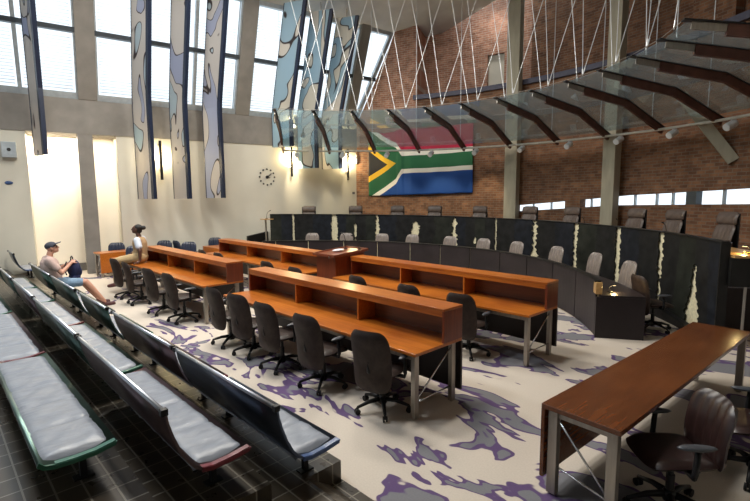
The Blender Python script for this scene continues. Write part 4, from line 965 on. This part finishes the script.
# unseen fill lights added above the well (out of the picture, over the desks)
for i, (x, y) in enumerate(((-12., 3.5), (-9., 3.5), (-6., 3.5), (-11.5, 7.), (-8., 7.))):
    area('ceiling_fill', (x, y, 9.4), (x, y, 0), 1.2, 1.2, 165, (1., .95, .86))
for (x, y) in ((-9.5, .3), (-6., .0)):  # cool fill lights added to brighten the gallery benches
    area('gallery_fill', (x, y, 9.3), (x, y, 0), 1.2, 1.2, 120, (.88, .94, 1.))
area('recess_lamp', wl(-.75, -.45, 4.33), wl(-.75, -.75, 0), 1.2, .25, 70, (1., .88, .70))
area('recess_lamp', wl(.62, -.45, 4.33), wl(.62, -.7, 0), .5, .25, 8, (1., .84, .62))
area('skylight', P(106, 11.25, 9.45), P(106, 12.2, 6.4), 3.4, .4, 45, (1., .95, .88))
# daylight falling through the window bays and through the glazing behind the viewer
for i, (a0, a1) in enumerate(((-4.2, 0), (.5, 4.85), (5.35, 9.5))):
    am = (a0+a1)/2; l = area('window_portal', wlean(am, -.35, 7.2), wlean(am, 3., 5.8), 4.2, 3.8, 1, (1, 1, 1)); l.data.cycles.is_portal = True

# ================================================================== CAMERA
cam = bpy.data.cameras.new('Camera'); co = bpy.data.objects.new('Camera', cam); COL.objects.link(co); S.camera = co
cam.sensor_width = 36; cam.lens = 462.59/750*36; cam.clip_end = 200
pt, rl = .1143, -.00713
hd = Vector((-math.sin(.8), math.cos(.8), 0)); rt = Vector((math.cos(.8), math.sin(.8), 0))
fw = hd*math.cos(pt)+Vector((0, 0, -math.sin(pt))); up = hd*math.sin(pt)+Vector((0, 0, math.cos(pt)))
r2 = rt*math.cos(rl)+up*math.sin(rl); u2 = up*math.cos(rl)-rt*math.sin(rl)
co.matrix_world = Matrix(((r2.x, u2.x, -fw.x, 0), (r2.y, u2.y, -fw.y, 0), (r2.z, u2.z, -fw.z, 2.3617), (0, 0, 0, 1)))

S.view_settings.view_transform = 'Standard'; S.view_settings.look = 'None'; S.view_settings.gamma = 1.; S.view_settings.use_curve_mapping = False
S.view_settings.exposure = 0.85
S.cycles.use_denoising = True
try: S.cycles.denoiser = 'OPENIMAGEDENOISE'
except Exception: pass
S.cycles.max_bounces = 8; S.cycles.transparent_max_bounces = 24; S.cycles.sample_clamp_indirect = 6.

§ **GOAL**:
Go through the listing above and write it all out exactly, leaving out any picture.

§ **THE SOLUTION**:
The Blender Python script for this scene continues. Write part 4, from line 965 on. This part finishes the script.
# unseen fill lights added above the well (out of the picture, over the desks)
for i, (x, y) in enumerate(((-12., 3.5), (-9., 3.5), (-6., 3.5), (-11.5, 7.), (-8., 7.))):
    area('ceiling_fill', (x, y, 9.4), (x, y, 0), 1.2, 1.2, 165, (1., .95, .86))
for (x, y) in ((-9.5, .3), (-6., .0)):  # cool fill lights added to brighten the gallery benches
    area('gallery_fill', (x, y, 9.3), (x, y, 0), 1.2, 1.2, 120, (.88, .94, 1.))
area('recess_lamp', wl(-.75, -.45, 4.33), wl(-.75, -.75, 0), 1.2, .25, 70, (1., .88, .70))
area('recess_lamp', wl(.62, -.45, 4.33), wl(.62, -.7, 0), .5, .25, 8, (1., .84, .62))
area('skylight', P(106, 11.25, 9.45), P(106, 12.2, 6.4), 3.4, .4, 45, (1., .95, .88))
# daylight falling through the window bays and through the glazing behind the viewer
for i, (a0, a1) in enumerate(((-4.2, 0), (.5, 4.85), (5.35, 9.5))):
    am = (a0+a1)/2; l = area('window_portal', wlean(am, -.35, 7.2), wlean(am, 3., 5.8), 4.2, 3.8, 1, (1, 1, 1)); l.data.cycles.is_portal = True

# ================================================================== CAMERA
cam = bpy.data.cameras.new('Camera'); co = bpy.data.objects.new('Camera', cam); COL.objects.link(co); S.camera = co
cam.sensor_width = 36; cam.lens = 462.59/750*36; cam.clip_end = 200
pt, rl = .1143, -.00713
hd = Vector((-math.sin(.8), math.cos(.8), 0)); rt = Vector((math.cos(.8), math.sin(.8), 0))
fw = hd*math.cos(pt)+Vector((0, 0, -math.sin(pt))); up = hd*math.sin(pt)+Vector((0, 0, math.cos(pt)))
r2 = rt*math.cos(rl)+up*math.sin(rl); u2 = up*math.cos(rl)-rt*math.sin(rl)
co.matrix_world = Matrix(((r2.x, u2.x, -fw.x, 0), (r2.y, u2.y, -fw.y, 0), (r2.z, u2.z, -fw.z, 2.3617), (0, 0, 0, 1)))

S.view_settings.view_transform = 'Standard'; S.view_settings.look = 'None'; S.view_settings.gamma = 1.; S.view_settings.use_curve_mapping = False
S.view_settings.exposure = 0.85
S.cycles.use_denoising = True
try: S.cycles.denoiser = 'OPENIMAGEDENOISE'
except Exception: pass
S.cycles.max_bounces = 8; S.cycles.transparent_max_bounces = 24; S.cycles.sample_clamp_indirect = 6.